For years, I’ve recommended my friends who were looking at startup job opportunities to think like a VC. And having chatted a number of firms over the years about scout, associate/analyst, venture partner roles, I’ve come to a new revelation. Or rather one that I’ve practiced for a while, but haven’t connected the dots until recently.

When you’re looking for VC job opportunities, think like an LP. I’ve written about the LP calculus a few times before, like:

Here are some questions I usually consider:

  • How have you thought about your own differentiation that gets you access to some of the uniquely fund-defining opportunities you have?

  • What are the startups in your anti-portfolio? And what have you learned since from them?

  • [if their funds are wildly different in fund size (i.e.
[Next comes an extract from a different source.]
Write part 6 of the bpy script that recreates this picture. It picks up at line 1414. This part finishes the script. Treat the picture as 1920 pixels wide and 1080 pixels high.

Fund I — $20M, Fund II — $100M)] How do you think about fund strategy now versus Fund [t_now-1]?

  • For context, usually each subsequent fund doubles in size. i.e. Fund I $20M, Fund II $40–50M, Fund III $80–100M

  • [If they have fund advisors, EIRs, and/or scouts] How do you pick advisors? What is your mental model for picking scouts?
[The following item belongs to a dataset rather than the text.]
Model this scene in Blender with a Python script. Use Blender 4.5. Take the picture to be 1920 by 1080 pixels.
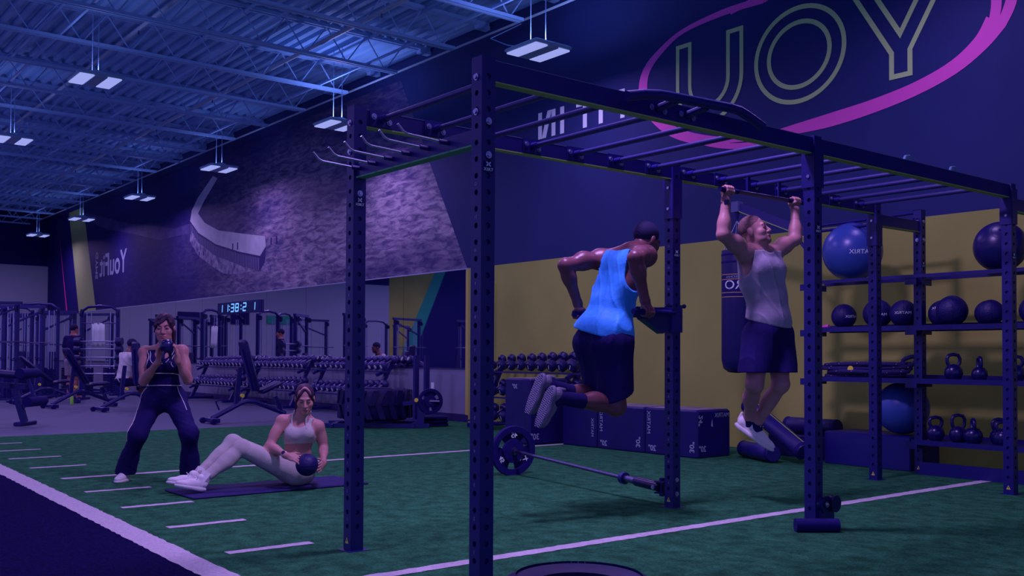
import bpy, math, random
import numpy as np
from mathutils import Vector, Matrix
for o in list(bpy.data.objects): bpy.data.objects.remove(o, do_unlink=True)
SC = bpy.context.scene
COL = SC.collection
random.seed(7)
# ------------------------------------------------------------------ camera
YAW, PITCH, ROLL = 0.8946, 0.0246, 0.0044
FPX, CY, CAMH = 1856.0, 623.1, 1.064
def _axes():
    F0 = Vector((-math.sin(YAW), math.cos(YAW), 0)); R0 = Vector((math.cos(YAW), math.sin(YAW), 0)); Z = Vector((0, 0, 1))
    F = F0*math.cos(PITCH)+Z*math.sin(PITCH); U = -F0*math.sin(PITCH)+Z*math.cos(PITCH)
    R = R0*math.cos(ROLL)+U*math.sin(ROLL); U = -R0*math.sin(ROLL)+U*math.cos(ROLL)
    return R, U, F
R_, U_, F_ = _axes()
cam = bpy.data.cameras.new('camera'); camo = bpy.data.objects.new('camera', cam); COL.objects.link(camo)
cam.sensor_width = 36; cam.lens = FPX/1920*36; cam.shift_y = (CY-540)/1920; cam.clip_end = 200; cam.clip_start = .05
camo.matrix_world = Matrix(((R_.x, U_.x, -F_.x, 0), (R_.y, U_.y, -F_.y, 0), (R_.z, U_.z, -F_.z, CAMH), (0, 0, 0, 1)))
SC.camera = camo
# ------------------------------------------------------------------ world, exposure, lamp tints
SC.view_settings.view_transform = 'Standard'; SC.view_settings.look = 'None'
SC.view_settings.gamma = 1; SC.view_settings.use_curve_mapping = False
SC.view_settings.exposure = 0.0
wd = bpy.data.worlds.new('world'); SC.world = wd; wd.use_nodes = True
wd.node_tree.nodes['Background'].inputs[0].default_value = (.26, .24, 1.0, 1)
wd.node_tree.nodes['Background'].inputs[1].default_value = 0.80
LAMP_W = 95.0
# ------------------------------------------------------------------ materials
def lin(c):
    c = c/255.0
    return c/12.92 if c <= .04045 else ((c+.055)/1.055)**2.4
E0 = (.28, .20, .58)      # what a perfectly white surface shows under the violet lamps
def T(r, g, b):
    return tuple(min(.92, max(.001, lin(v)/e)) for v, e in zip((r, g, b), E0))
MATS = {}
def M(name, rgb, rough=.6, metal=0., spec=.35, var=0., vscale=8., bump=0., bscale=40., rgb2=None, emit=0., aniso=None):
    if name in MATS: return MATS[name]
    m = bpy.data.materials.new(name); m.use_nodes = True; nt = m.node_tree; b = nt.nodes['Principled BSDF']
    b.inputs['Base Color'].default_value = (*rgb, 1); b.inputs['Roughness'].default_value = rough
    b.inputs['Metallic'].default_value = metal; b.inputs['Specular IOR Level'].default_value = spec
    if emit:
        b.inputs['Emission Color'].default_value = (*rgb, 1); b.inputs['Emission Strength'].default_value = emit
    if var or bump or rgb2:
        tc = nt.nodes.new('ShaderNodeTexCoord')
        mp = nt.nodes.new('ShaderNodeMapping'); nt.links.new(tc.outputs['Object'], mp.inputs['Vector'])
        if aniso: mp.inputs['Scale'].default_value = aniso
    if var or rgb2:
        n = nt.nodes.new('ShaderNodeTexNoise'); n.inputs['Scale'].default_value = vscale; n.inputs['Detail'].default_value = 5
        nt.links.new(mp.outputs[0], n.inputs['Vector'])
        r = nt.nodes.new('ShaderNodeValToRGB'); c2 = rgb2 or tuple(v*(1-var) for v in rgb); c1 = rgb if rgb2 else tuple(min(1, v*(1+var)) for v in rgb)
        r.color_ramp.elements[0].color = (*c2, 1); r.color_ramp.elements[0].position = .32
        r.color_ramp.elements[1].color = (*c1, 1); r.color_ramp.elements[1].position = .68
        nt.links.new(n.outputs['Fac'], r.inputs[0]); nt.links.new(r.outputs[0], b.inputs['Base Color'])
    if bump:
        n2 = nt.nodes.new('ShaderNodeTexNoise'); n2.inputs['Scale'].default_value = bscale; n2.inputs['Detail'].default_value = 4
        nt.links.new(mp.outputs[0], n2.inputs['Vector'])
        bp = nt.nodes.new('ShaderNodeBump'); bp.inputs['Strength'].default_value = bump; bp.inputs['Distance'].default_value = .02
        nt.links.new(n2.outputs['Fac'], bp.inputs['Height']); nt.links.new(bp.outputs[0], b.inputs['Normal'])
    MATS[name] = m
    return m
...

  • Or one of my favorite phrasings: How do you differentiate the good from the great [advisors/scouts]?

Over the weekend, my friend sent me a great podcast for me to unwind. In it, I found an unlikely hero soundbite. “Your library holds a lot of value that you may not know until the story arrives. […] No one’s selling characters ’cause they’re one story away from this character becoming a hit.” While its context is related to why Marvel won’t sell any of its superheroes, Alex Segura‘s, co-president of Archie Comic Publications, anecdote proves just as insightful to the world of venture.
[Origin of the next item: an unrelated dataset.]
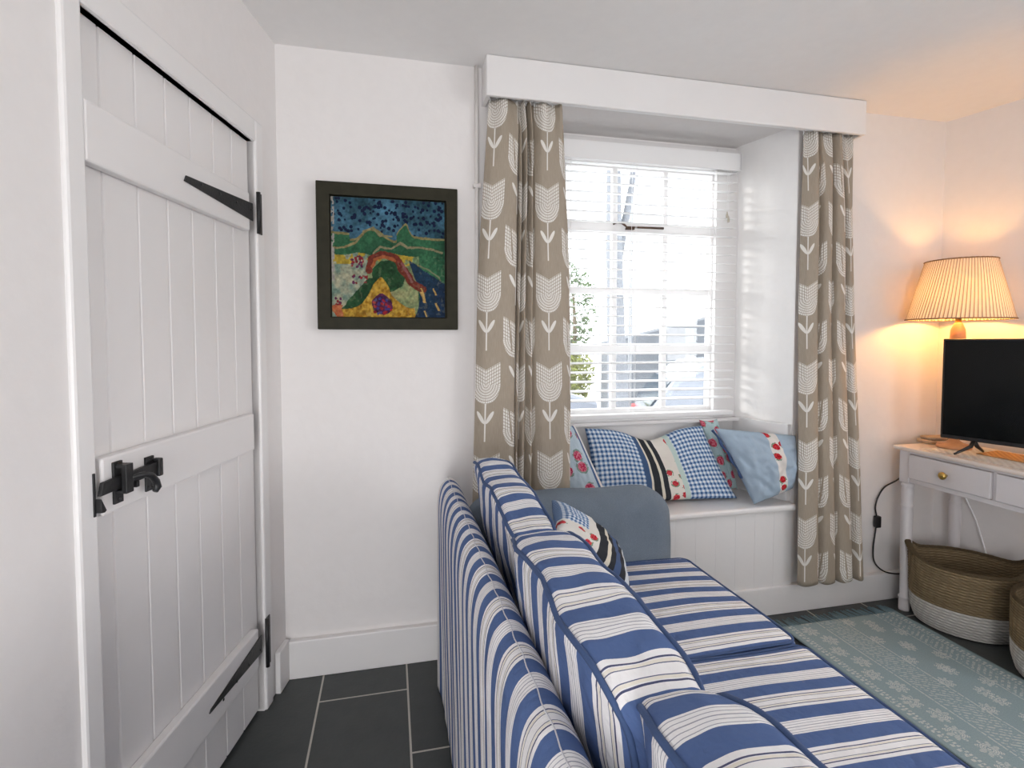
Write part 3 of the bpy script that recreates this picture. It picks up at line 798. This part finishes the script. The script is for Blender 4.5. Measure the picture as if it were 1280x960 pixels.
tag(pillow('cushion', [(1.540, 2.175, zs + .02), (1.62, 2.20, zs + .02), (1.56, 2.285, .86), (1.462, 2.285, .858)], .05, (.12, .36), M['floralp'], 41), 'aqua cushion with pink roses peeping out behind the plain blue cushion', 'cushion', g)
cb = pillow('cushion', [(1.580, 2.030, zs + .002), (1.786, 2.035, zs + .060), (1.792, 2.033, .812), (1.482, 2.185, .832)], .15, (.36, .36), M['chambray'], 47, wr_=.018,
    pinch=.0, sagf=lambda u, v: (0, -.012 * SIN(PI * v), 0), n=60)
tag(cb, 'plain light blue cushion with one strip of red roses beside the right curtain', 'cushion', g)
rib = []
for k in range(24):
    t = k / 23; p = Vector((1.585, 2.030, zs + .004)).lerp(Vector((1.470, 2.195, .825)), t); rib.append(p + Vector((.004 * SIN(t * 30), -.012 - .012 * SIN(PI * t), .0)))
MB().tube(rib[8:], [.006 + .002 * SIN(k * 1.3) for k in range(16)], 8).build('ribbon_trim', M['piping'], cb, smooth=True)
tag(pillow('cushion', [(.455, 1.40, .715), (.680, 1.40, .510), (.745, 1.64, .545), (.520, 1.665, .715)], .10, (.36, .36), M['patch2'], 53, wr_=.008), 'patchwork cushion with dark bands tucked between striped back cushion and sofa arm', 'cushion')

# ------------------------------------------------------------------ rug
rg_ = thing('rug', (1.93, 1.2, 0), 'flat teal rug with pale block printed flowers and dark fringe', 'rug')
def rf(u, v): return (1.632 + .606 * u + .0, .55 + (1.905 - .55) * v, .007 + .0015 * nz(u * 4, v * 8, 2))
m = MB().grid(60, 120, rf, lambda u, v: (u * .62, v * 1.37)); r_o = m.build('weave', M['rug'], rg_, smooth=True)
so = r_o.modifiers.new('t', 'SOLIDIFY'); so.thickness = .005; so.offset = -1
m = MB(); rr = random.Random(5)
for k in range(62):
    x = 1.638 + .604 * k / 61; dx = rr.uniform(-.012, .012)
    m.tube([(x, 1.900, .007), (x + dx * .4, 1.920, .008), (x + dx, 1.965 + rr.uniform(-.012, .010), .005)], [.0030, .0034, .0026], 6)
m.build('fringe', M['fringe'], rg_, smooth=True)

# ------------------------------------------------------------------ console table
tb = thing('console_table', (2.45, 1.56, 0), 'painted console table with drawers standing in the corner under the television', 'table')
TX0, TX1, TY0, TY1 = 2.266, 2.622, 1.10, 1.972
box('table_top', M['tabletop'], (TX0, TX1, TY0, TY1, .744, .762), tb, .006)
m = MB(); m.box(2.292, 2.606, 1.905, 1.925, .610, .744); m.box(2.292, 2.606, 1.145, 1.165, .610, .744); m.box(2.588, 2.606, 1.165, 1.905, .610, .744)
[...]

Discovering first-time early-stage founders is hard. The same is true for finding the next killer GP or venture firm. AngelList’s Rolling Funds are democratizing access to capital, lowering the barrier to entry for emerging fund managers. And really the success of a fund is determined by its MOIC — multiple on invested capital. 5x and up would be ideal. And that, like I mentioned in my last blogpost, boils down to the fund’s top one or two winners. Loosely analogized to a fund’s unicorn rate (percent of portfolio that are unicorns). In other words, the “one [investment] away from this [fund] becoming a hit.”

To see if a fund can consistently find those stories boils down to its systems. Often times, you’re joining a fund that has yet to have a runaway success. Or a fund that has a fund returner. So, instead, you’re looking at their thesis and if their thesis allows them to be:

  1. The best dollar on the cap table of a startup in their scope

  2. Forward-thinking enough to see where the market is heading, rather than where it’s been

  • And by definition of being forward-thinking, taking bets/risks that few other VCs would, yet calculated enough to make logical sense given the trajectory of the market. In other words, is the thesis grounded on first principles, yet able to capture their second-order effects?

  • That, in turn, requires you as a VC applicant to have decent literacy in the market the firm is betting in.

As James Clear, author of Atomic Habits, wrote, “You do not rise to the level of your goals. You fall to the level of your systems.” What are their mental models? Fund strategy? How do they think about portfolio construction? About capital allocation? And more importantly, time allocation?